Funkhouser, the son of Donny and Tara Funkhouser, enters this season having worked hard to overcome his wrestling injury, a broken right hand.
He spent more than six weeks in a cast, a month of rehab and another of work before he felt like it was finally 100 percent ready.
“I didn’t like it,” said Funkhouser, who will wear a brace on the hand for protection this season. “I hate being hurt and hate having a cast and not being able to do anything.”
He tried to make up for lost time this summer.
“My whole summer is spent here, or like 90 percent of it at least,” Funkhouser said. “Then from when school starts until the end of the season, it’s football, football, football. As soon as football ends, I’m in the wrestling room.”
Funkhouser, a honor student with a GPA between 3.7 and 3.8, is not sure whether he’ll wear shoulder pads or a singlet in college. He hasn’t decided on a major, but is leaning toward engineering (math is his favorite subject) or criminal justice.
One thing he is sure of is that he’ll be wearing No. 45 this fall.
That’s in honor of his brother Daniel, who was a linebacker and H-back for the Colonels.
“My brother in his years here wore No. 45 so I figured I’d step in and fill his shoes,” Ryan said of Daniel, who graduated in 2014. “He made me proud and I want to make him proud filling his number out and I didn’t want anybody else in it.”
Even with all of those tackles last season, Ryan says his career highlight came as a sophomore.

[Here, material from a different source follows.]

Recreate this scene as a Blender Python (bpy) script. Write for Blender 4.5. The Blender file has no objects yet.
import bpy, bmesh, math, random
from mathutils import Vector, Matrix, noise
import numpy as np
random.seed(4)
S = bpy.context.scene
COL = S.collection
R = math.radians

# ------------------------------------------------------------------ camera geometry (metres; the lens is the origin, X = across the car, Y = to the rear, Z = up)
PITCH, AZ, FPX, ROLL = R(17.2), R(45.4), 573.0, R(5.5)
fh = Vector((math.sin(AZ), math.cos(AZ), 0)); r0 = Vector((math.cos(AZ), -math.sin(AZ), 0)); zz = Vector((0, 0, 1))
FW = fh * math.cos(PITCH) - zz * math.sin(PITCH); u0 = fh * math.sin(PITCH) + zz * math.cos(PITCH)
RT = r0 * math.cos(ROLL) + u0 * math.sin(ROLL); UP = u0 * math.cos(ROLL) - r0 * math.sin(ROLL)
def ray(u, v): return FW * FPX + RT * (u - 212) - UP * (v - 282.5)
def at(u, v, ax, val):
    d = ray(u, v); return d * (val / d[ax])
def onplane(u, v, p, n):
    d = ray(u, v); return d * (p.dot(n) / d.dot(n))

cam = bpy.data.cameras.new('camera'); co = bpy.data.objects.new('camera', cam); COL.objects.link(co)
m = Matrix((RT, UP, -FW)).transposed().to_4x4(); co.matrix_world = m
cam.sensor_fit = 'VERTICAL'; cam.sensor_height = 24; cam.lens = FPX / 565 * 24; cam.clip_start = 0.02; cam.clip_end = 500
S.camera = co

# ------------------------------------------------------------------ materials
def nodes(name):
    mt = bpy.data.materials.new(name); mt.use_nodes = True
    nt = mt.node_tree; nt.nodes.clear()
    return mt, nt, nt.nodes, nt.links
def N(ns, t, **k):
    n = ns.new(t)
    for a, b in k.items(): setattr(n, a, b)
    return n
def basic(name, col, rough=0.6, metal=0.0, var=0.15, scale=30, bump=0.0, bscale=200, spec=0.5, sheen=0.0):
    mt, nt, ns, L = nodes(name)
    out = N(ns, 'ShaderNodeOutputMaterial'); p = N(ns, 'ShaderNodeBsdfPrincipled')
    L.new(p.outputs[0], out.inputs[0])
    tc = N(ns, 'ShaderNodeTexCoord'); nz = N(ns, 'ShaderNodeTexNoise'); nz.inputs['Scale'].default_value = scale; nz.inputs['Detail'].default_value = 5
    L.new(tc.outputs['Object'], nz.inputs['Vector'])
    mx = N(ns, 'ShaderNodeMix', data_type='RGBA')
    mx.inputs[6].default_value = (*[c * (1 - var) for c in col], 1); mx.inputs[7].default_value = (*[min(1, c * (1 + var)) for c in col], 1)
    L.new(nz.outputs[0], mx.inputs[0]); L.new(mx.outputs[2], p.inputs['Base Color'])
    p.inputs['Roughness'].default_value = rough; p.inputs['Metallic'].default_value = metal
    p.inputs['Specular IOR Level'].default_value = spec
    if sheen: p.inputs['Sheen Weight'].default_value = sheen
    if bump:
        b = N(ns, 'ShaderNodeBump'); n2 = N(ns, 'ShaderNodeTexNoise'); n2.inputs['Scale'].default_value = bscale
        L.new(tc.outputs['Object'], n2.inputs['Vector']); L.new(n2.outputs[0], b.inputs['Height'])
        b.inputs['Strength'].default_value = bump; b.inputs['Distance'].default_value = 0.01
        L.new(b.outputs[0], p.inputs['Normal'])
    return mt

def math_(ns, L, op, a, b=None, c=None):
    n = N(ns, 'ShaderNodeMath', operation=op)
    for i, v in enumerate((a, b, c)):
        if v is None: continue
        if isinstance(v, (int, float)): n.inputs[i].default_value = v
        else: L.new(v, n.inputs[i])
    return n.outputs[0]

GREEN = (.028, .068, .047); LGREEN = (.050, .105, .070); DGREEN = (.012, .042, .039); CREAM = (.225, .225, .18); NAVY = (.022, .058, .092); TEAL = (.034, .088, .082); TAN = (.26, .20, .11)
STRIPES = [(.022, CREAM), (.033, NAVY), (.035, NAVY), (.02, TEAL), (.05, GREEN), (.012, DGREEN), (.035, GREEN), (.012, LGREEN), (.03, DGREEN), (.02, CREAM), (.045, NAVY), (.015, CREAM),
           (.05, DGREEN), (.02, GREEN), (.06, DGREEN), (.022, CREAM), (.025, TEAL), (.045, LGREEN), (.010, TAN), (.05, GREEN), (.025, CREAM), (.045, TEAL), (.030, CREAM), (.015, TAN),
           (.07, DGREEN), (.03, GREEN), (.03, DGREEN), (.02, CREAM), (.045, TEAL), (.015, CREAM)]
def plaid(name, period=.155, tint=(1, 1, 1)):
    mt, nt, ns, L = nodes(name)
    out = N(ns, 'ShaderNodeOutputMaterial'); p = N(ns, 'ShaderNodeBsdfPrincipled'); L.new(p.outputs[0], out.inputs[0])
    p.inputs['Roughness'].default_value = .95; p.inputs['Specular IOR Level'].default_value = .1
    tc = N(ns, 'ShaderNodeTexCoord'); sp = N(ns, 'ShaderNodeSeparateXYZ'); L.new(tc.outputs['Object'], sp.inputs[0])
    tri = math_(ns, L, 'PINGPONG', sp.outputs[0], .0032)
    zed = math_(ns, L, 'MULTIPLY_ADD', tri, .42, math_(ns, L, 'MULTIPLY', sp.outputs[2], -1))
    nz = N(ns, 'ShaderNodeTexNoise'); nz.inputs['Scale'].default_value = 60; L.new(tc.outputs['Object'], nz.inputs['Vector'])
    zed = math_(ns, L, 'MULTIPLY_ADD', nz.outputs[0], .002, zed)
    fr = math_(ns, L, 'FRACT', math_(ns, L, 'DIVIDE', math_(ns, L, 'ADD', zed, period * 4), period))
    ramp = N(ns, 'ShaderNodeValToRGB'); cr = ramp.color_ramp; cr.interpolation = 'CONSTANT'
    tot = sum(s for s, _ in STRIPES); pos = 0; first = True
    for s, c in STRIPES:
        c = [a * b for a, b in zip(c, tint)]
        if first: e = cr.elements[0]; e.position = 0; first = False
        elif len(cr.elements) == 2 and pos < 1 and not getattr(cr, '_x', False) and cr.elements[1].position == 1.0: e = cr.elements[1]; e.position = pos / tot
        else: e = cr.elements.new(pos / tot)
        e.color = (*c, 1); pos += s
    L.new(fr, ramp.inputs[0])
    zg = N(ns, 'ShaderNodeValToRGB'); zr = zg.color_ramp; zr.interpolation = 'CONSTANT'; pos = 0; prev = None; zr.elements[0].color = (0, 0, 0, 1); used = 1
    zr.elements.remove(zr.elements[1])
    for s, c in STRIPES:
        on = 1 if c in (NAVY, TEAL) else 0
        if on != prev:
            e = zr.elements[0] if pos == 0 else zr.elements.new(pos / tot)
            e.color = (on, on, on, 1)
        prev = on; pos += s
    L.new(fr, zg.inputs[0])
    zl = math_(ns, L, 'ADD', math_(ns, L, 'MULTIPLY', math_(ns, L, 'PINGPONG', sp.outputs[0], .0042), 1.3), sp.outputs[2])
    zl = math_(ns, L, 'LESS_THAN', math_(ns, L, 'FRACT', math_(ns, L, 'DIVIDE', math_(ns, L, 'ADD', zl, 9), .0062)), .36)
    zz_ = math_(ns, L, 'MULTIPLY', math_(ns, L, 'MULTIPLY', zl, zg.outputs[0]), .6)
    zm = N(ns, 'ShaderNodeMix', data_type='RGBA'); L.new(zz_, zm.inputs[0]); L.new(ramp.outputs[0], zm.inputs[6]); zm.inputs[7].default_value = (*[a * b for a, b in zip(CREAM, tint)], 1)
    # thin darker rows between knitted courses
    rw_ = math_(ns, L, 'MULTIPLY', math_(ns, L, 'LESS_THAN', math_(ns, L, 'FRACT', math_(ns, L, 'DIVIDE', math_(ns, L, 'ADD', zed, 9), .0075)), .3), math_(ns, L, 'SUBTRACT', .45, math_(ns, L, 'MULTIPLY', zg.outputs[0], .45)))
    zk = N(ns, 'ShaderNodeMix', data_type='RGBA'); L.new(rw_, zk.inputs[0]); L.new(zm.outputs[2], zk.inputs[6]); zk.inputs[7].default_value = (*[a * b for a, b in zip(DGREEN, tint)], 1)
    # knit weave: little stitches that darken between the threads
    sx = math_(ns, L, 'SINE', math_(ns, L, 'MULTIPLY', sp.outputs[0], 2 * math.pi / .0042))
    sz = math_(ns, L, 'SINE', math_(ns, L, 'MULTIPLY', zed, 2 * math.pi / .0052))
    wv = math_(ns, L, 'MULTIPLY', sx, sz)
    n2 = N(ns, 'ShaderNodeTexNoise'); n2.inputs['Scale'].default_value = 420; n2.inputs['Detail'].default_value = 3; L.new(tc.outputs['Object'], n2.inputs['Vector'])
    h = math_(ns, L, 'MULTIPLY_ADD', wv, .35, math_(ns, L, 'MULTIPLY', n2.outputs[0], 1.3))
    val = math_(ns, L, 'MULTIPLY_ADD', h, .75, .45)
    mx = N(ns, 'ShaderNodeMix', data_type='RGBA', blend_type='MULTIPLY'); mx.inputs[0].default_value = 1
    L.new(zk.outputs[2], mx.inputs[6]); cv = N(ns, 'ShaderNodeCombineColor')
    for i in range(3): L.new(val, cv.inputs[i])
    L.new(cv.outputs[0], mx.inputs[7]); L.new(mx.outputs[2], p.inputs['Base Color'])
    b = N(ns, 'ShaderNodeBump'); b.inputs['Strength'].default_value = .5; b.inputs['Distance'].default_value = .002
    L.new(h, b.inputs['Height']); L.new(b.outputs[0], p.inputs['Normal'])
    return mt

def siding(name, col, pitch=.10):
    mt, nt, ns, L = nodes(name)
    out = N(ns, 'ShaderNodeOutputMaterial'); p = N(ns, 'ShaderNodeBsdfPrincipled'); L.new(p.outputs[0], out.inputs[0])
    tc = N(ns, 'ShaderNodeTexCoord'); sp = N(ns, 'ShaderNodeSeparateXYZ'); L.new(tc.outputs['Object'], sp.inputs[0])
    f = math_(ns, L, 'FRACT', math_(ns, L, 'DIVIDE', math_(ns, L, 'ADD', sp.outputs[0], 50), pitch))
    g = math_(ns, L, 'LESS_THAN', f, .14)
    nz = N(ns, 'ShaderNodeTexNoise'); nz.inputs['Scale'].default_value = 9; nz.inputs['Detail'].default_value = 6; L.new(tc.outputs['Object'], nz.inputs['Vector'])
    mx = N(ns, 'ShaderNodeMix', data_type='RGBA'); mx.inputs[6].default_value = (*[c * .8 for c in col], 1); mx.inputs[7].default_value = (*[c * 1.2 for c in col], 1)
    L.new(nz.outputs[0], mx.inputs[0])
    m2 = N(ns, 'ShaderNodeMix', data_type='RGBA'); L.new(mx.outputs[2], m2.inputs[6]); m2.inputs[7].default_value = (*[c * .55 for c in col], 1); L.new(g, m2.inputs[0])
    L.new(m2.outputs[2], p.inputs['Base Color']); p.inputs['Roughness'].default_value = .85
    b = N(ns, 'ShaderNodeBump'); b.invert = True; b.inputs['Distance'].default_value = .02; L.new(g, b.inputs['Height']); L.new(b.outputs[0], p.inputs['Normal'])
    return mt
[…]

“The last varsity game (Daniel) played, I got asked to come up from JV,” he said. “I got to play side-by-side with him. There wasn’t a better feeling than that. It was awesome.”
Like his brother, he may get some plays on offense. He was a tailback on the JV team.
“This year I’m starting to get introduced back into the backfield,” Funkhouser said. “I definitely missed playing offense, That was fun and it was always a big adrenaline pump, especially if you scored a touchdown. But defense has always been my favorite. I love playing defense.”